What's happening on the A21 into Kent?
The A21 northbound entry slip from the A26 closes every night from 20:00 Tuesday 16 June through to 06:00 Friday 19 June. If you use the A21 toward Tunbridge Wells after 8pm this week, route around it.

Is Albert Bridge open?
No. Albert Bridge remains fully closed to traffic for borough works, so all cross-river journeys in that stretch fall onto Chelsea Bridge and Vauxhall Bridge, both of which run heavier all week. Add about ten minutes to any peak-hour southbound crossing from Pimlico.

Can I drive through Piccadilly and Knightsbridge this weekend?
The A4 Piccadilly Underpass between Knightsbridge and Down Street is subject to weekend and emergency closures, so it can't be relied upon at the weekend.
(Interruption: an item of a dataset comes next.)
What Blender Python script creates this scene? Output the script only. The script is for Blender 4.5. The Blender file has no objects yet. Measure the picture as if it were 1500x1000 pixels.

Expect surface-level diversions around Hyde Park Corner and check before you set off, as the emergency element makes the timing unpredictable.

What's the quickest way to check live road conditions?
Use a live map before turning the key: National Highways for the motorways, TfL's traffic status page for inner London, or a JamCam camera service for a visual check. A guide gives you the shape of the week; only a live map shows the road under your wheels right now.